To gain a perspective on how to operate in this ever-changing world I interviewed three leaders in the product/marketing space to get a sense of what is important these days and to identify some modern rules of engagement.

Cindy Gallop, CEO IfWeRanTheWorld and MLNP.tv, managed to find an hour while she was attended TED in Vancouver this year for a chat. We talked about a number of subjects and two themes came out of the discussion. The first is around the future or creating great products, experience and engagement is co-action. Cindy talks about empowering teams, allowing them to be brave and to share in the profit from the work you create together.

She states clearly that bravery starts at the bottom up with micro-actions from all levels creating change. Junior members of the team should feel compelled to say something if it is worth saying, even in the most critical and high-profile meetings. The team needs to trust that every member of the team, that includes clients and partners too, have a platform to be brave. As Cindy says, "Bravery is pointing out your own value and asking to be paid what you're worth, and leaving when you're not."

Bravery can also be seen as steering a large retail brand with big and bold ideas. Susan O'Brien, VP Marketing at Canadian Tire, is responsible for the development and execution of marketing and branding strategies for Canadian Tire's $7 billion Retail Division.

Her biggest lesson to share is to be bold, make big bets. "I don't even remember half of the small bets I've made." she says, "Repeatedly at Canadian Tire we've taken bigger bets." One example is around sponsorship of the Canadian Olympic Committee and the "We all play for Canada." It veers on the altruistic and supportive vs. just trying to drive more business. Another key point Susan says is to always be open to ideas from everyone -- cool ideas can come from IT people, shop assistants and any staff member (or customer).

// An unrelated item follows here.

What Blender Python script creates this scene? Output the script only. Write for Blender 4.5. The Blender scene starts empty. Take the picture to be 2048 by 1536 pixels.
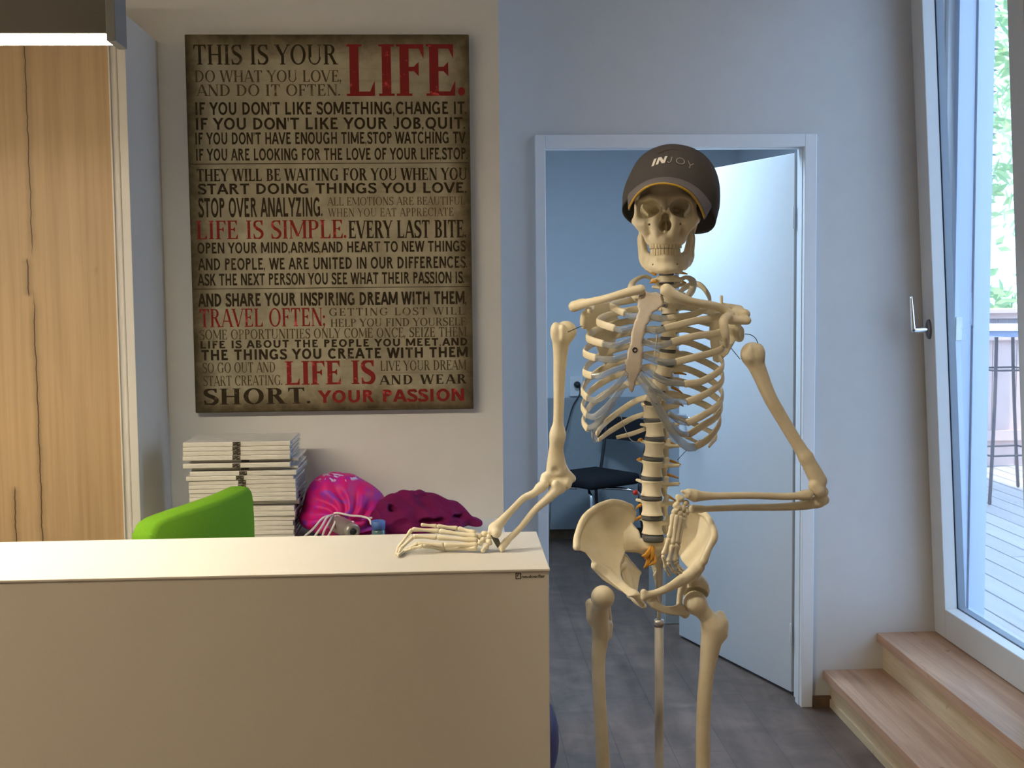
import bpy, bmesh, math, random
import numpy as np
from mathutils import Vector, Matrix, Euler
random.seed(7)
sc = bpy.context.scene
C = sc.collection
PI = math.pi

# ------------------------------------------------------------------ camera
FOC, YAW, PIT, ROL, CAMZ = 2467.26, 0.04889204, 0.07411855, -0.01037462, 1.62
ROT = Matrix.Rotation(-YAW, 3, 'Z') @ Matrix.Rotation(PI/2 - PIT, 3, 'X') @ Matrix.Rotation(ROL, 3, 'Z')
RN = np.array(ROT)
cam_data = bpy.data.cameras.new('camera')
cam_data.sensor_fit = 'HORIZONTAL'
cam_data.sensor_width = 36.0
cam_data.lens = 36.0*FOC/2048.0
cam_data.clip_start = 0.05
cam_data.clip_end = 200
cam = bpy.data.objects.new('camera', cam_data)
cam.matrix_world = Matrix.Translation((0, 0, CAMZ)) @ ROT.to_4x4()
C.objects.link(cam)
sc.camera = cam

# ------------------------------------------------------------------ view, sky, sun, lights
sc.view_settings.view_transform = 'Standard'
sc.view_settings.look = 'None'
sc.view_settings.gamma = 1.0
sc.view_settings.use_curve_mapping = False
sc.view_settings.exposure = 0.0

world = bpy.data.worlds.new('sky')
world.use_nodes = True
sc.world = world
wn = world.node_tree
wn.nodes.clear()
wo = wn.nodes.new('ShaderNodeOutputWorld')
wb = wn.nodes.new('ShaderNodeBackground')
wb.inputs['Color'].default_value = (0.42, 0.65, 1.0, 1)
wb.inputs['Strength'].default_value = 5.7
wn.links.new(wb.outputs[0], wo.inputs[0])

def lamp(name, kind, loc, energy, color, rot=(0, 0, 0), size=None, size_y=None, spread=None):
    d = bpy.data.lights.new(name, kind)
    d.energy = energy
    d.color = color
    if kind == 'AREA':
        d.shape = 'RECTANGLE'
        d.size = size
        d.size_y = size_y or size
        if spread: d.spread = spread
    o = bpy.data.objects.new(name, d)
    o.location = loc
    o.rotation_euler = rot
    C.objects.link(o)
    return o

sun = lamp('sun', 'SUN', (0, 0, 12), 9.0, (1.0, 0.93, 0.80), (math.radians(38), 0, math.radians(-72)))
sun.data.angle = 0.01
# warm ceiling lamp of the main room, then two added lights
lamp('ceiling_lamp_room', 'AREA', (-2.4, 1.1, 2.78), 38, (1.0, 0.76, 0.46), (0, 0, 0), 1.4, 0.5)
lamp('back_room_daylight', 'AREA', (0.50, 5.45, 2.56), 44, (0.52, 0.75, 1.0), (0, 0, 0), 0.5, 0.6)  # bluish light added under the closed ceiling, in place of a skylight
spot = lamp('skeleton_fill_spot', 'SPOT', (0.22, 1.66, 2.85), 33, (1.0, 0.84, 0.62))  # added spot, put in only to brighten the skeleton
spot.data.spot_size = math.radians(36)
spot.data.spot_blend = 0.7
spot.data.shadow_soft_size = 0.05
spot.rotation_euler = (Vector((0.50, 2.45, 1.20))-Vector(spot.location)).to_track_quat('-Z', 'Y').to_euler()
# portals: they only guide the sampling of the sky through the window openings
for nm, loc, sy, sz in (('portal_window', (2.04, 4.18, 1.65), 0.82, 2.8),):
    po = lamp(nm, 'AREA', loc, 1.0, (1, 1, 1), (0, math.radians(90), 0), sz, sy)
    po.data.cycles.is_portal = True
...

Ute Preusse and her partner (in business and life) recently founded a new agency called Will that's based on a "more effective path to creative results" in today's rapidly changing marketing landscape. They're starting with a culture based on passion, determination, commitment and approachability. In addition they are eshewing the old model of Art Director and Copywriter creating the magic and have the Creative Director and Strategist lead the brief and the project with equal weight. The new world.

All three are incredibly inspirational and demonstrate determination to deliver the best experiences and engagement with consumers. From the chats I had, I have identified five key rules for modern marketers:

  1. Identify and retain the best talent. These days any brand or agency needs to get the best people on the team. Sometimes they may even be freelancers and an equal commitment must be shown to them.
  2. Empower your team and the client and "co-act." Make success happen together. It takes hard work on all sides -- client, agency, contractors, partners. Equal effort, and in the same direction, across all teams will deliver great results. Also, be bold and don't be afraid to challenge conventions or back down when people are critical or dismissive.
  3. Be authentic. This is often said but really it's about going beyond and being willing to be vulnerable and open to share stories that can inspire, make you laugh and sometime make you cry as well.
  4. Let the Creative Director and Strategist drive the project. Throwing a brief over the fence to an Art Director and Copywriter is now becoming less effective and there needs to be more strategic leadership that cares deeply about what the client and consumer wants. There is a part of this where 'informed intuition' comes into play. Gut feel plus insights from multiple sources.
  5. Create loyal partnerships not vendor relationships. Agencies, partners, freelancers, team members and vendors need to be welcomed into the family and nurtured vs. a traditional call-and-response model.

And, there is one more that is a perfect way to summarize this article. It's important to keep humour and connection as a core drivers. Love what you do and laugh in every meeting (or it will have been a meeting wasted). And why not?